The program was formed in close cooperation between the Joint List and the National Committee of Arab Heads of Municipal Authorities.
“The fact that the program includes a significant incremental budget, along with some substantial change in allocation mechanisms of various ministries, could be a first step to reduce economic and social disparities of the country’s Arab population,” said Odeh.
“We must continue the struggle and follow the implementation of the program,” he added. “We have no illusions about the racist policies of the current government.”
Joint List MK Yousef Jabareen (Hadash), told the Post following the cabinet decision that the main problem with the agreement is that it does not specify the exact budget for each of its provisions.
“The plan falls way short of our over NIS 30b. plan, and will not bring about substantial change in the real life conditions of the Arab citizens,” he said.
“I am afraid that the government is paying lip service for the international community, such as the OECD. We will continue our popular, legal and parliamentary struggle for achieving true equality for our community.”
Yisrael Beytenu leader Avigdor Liberman, meanwhile, released a statement slamming Netanyahu’s government for boosting the Arab share of the budget.
“The next time, the Arabs will flock to the polls funded by Netanyahu,” he said, referring to the prime minister’s comments in the last election warning that Arabs were going to the polls en masse in order to get Likud supporters out to vote.
Lieberman said that “while Islamic State is threatening to destroy Israel, the Israeli government finds it necessary to strengthen the Joint Arab List – just as Islamic State’s ultimate aim is the destruction of Israel.”
Instead of strengthening the moderate elements of Arab society, the government is passing NIS 15b. to the Arabs, said Liberman.
A Likud source responded by saying he should first learn the details of the deal before he talks nonsense.
“This is the first time that the transfer of funds to the Arab sector is conditional on the cessation of illegal building,” the source said.
Jafar Farah, director of the NGO Mossawa Center – The Advocacy Center for Arab Citizens in Israel, told the Post he is concerned that the Prime Minister’s Office did not release any specific numbers for the deal.
“They said that only after approval of the government decision will numbers be issued from the Finance Ministry,” he said, adding that “according to our data, the plan would be around NIS 9.5b. to 10b. over five years. in the best case.”
Farah, whose NGO had a part in drafting the Arab plan, calls for NIS 6.4b. a year for five years.
“The Mossawa Center is very skeptical about this decision and has a feeling that it is more for public relations,” asserted Farah, stating that the 2016 budget is already allocated, meaning the money will have to be found for it.
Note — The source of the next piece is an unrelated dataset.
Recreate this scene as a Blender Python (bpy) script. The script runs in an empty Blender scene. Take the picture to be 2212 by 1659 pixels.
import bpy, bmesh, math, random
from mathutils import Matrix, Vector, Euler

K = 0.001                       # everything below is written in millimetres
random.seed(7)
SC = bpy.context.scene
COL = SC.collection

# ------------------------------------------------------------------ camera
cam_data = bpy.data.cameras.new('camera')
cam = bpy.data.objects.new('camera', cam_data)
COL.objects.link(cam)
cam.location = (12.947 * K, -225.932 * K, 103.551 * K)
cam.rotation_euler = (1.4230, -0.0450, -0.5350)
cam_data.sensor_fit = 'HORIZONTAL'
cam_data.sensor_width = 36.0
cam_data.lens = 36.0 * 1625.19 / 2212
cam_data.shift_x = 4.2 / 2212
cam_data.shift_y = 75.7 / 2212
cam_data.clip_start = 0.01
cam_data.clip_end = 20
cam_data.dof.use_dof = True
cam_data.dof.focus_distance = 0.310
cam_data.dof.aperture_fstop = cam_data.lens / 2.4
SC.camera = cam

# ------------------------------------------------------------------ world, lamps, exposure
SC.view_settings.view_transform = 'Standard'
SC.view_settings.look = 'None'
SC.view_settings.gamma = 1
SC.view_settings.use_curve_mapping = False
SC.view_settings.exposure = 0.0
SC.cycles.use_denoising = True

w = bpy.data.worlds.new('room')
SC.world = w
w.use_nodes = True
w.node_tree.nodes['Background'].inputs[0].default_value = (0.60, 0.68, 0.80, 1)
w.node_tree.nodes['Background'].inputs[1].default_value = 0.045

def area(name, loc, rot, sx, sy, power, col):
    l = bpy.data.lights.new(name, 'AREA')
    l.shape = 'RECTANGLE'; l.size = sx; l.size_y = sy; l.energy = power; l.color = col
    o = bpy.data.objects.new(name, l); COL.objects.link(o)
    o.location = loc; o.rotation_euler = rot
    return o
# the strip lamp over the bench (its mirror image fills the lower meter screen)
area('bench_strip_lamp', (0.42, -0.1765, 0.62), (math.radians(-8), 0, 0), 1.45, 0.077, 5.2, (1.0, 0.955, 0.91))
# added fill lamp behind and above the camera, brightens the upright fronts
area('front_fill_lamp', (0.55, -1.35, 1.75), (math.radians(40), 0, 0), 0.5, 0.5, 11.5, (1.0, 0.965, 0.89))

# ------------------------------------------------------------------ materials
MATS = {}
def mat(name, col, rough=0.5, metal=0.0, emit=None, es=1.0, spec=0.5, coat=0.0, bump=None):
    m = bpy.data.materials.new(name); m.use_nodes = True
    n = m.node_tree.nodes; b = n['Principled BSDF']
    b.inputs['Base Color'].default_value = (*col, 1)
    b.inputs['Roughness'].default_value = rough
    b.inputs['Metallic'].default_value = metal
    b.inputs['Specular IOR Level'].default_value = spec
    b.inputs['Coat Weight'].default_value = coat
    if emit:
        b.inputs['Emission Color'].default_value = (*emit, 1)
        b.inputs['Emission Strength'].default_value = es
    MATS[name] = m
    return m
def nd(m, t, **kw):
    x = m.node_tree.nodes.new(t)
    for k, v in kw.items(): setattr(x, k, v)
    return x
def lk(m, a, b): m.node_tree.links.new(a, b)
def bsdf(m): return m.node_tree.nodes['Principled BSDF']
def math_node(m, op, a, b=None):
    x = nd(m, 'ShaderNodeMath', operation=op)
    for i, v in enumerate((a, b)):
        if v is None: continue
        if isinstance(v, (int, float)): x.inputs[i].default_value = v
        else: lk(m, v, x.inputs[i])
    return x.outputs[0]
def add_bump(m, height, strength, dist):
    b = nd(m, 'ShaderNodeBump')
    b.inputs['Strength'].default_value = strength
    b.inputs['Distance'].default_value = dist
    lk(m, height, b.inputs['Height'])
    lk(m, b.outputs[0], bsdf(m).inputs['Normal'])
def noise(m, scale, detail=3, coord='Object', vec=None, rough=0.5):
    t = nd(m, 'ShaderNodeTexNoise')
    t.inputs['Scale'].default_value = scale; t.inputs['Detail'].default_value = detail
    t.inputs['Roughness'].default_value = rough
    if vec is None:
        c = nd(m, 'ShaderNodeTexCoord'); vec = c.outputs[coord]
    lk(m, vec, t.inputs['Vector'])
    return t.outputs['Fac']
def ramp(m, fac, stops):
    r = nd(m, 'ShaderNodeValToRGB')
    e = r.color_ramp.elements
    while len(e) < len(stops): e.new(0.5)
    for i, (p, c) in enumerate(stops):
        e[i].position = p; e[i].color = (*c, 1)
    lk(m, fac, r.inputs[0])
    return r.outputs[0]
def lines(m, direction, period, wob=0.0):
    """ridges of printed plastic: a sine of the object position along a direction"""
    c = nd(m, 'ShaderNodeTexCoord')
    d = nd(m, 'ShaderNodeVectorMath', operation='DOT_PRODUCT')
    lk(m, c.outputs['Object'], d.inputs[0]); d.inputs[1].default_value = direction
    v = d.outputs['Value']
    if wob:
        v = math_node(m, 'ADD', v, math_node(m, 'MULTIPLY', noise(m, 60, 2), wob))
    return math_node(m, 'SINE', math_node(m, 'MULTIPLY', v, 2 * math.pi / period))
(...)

Amnon Beeri-Sulitzeanu, co-executive director of the Abraham Fund, an NGO dedicated to inclusion and equality between Arab and Jewish citizens, said his organization welcomes the agreement, but the government needs to realize that economics is not enough by itself to implement full integration of Arabs into society.
“It has to be supplemented by education for coexistence, anti-racism policies and representation of the Arab citizens in all realms of public life in Israel,” he said. “The government cannot exercise a positive approach to economic integration and at the same time a negative approach to the Arab minority in every other aspect.”
Sikkuy – the Association for the Advancement of Civic Equality – lauded the government’s decision approving the plan submitted by the Finance Ministry and the Authority for Economic Development of the Arab Sector.
“This is an important and especially welcome day for anyone who seeks to advance equality between Arab and Jewish citizens,” Sikkuy said.
“This important plan differs significantly from previous plans in that it corrects the state’s current allocation mechanisms in various funding areas. It revises some of the existing discriminatory funding formulas into ones based on equality.”
However, the NGO said the plan’s weakness is that it was developed with insufficient consultation with Arab society’s leadership, and doesn’t explicitly commit to correcting the discrimination in the education budget and does not include enough direct resource allocations to the Arab local authorities.
Deputy Regional Cooperation Minister Ayoub Kara said “the Likud government continues to bring salvation to the Arab sector according to the teachings of Ze’ev Jabotinsky.”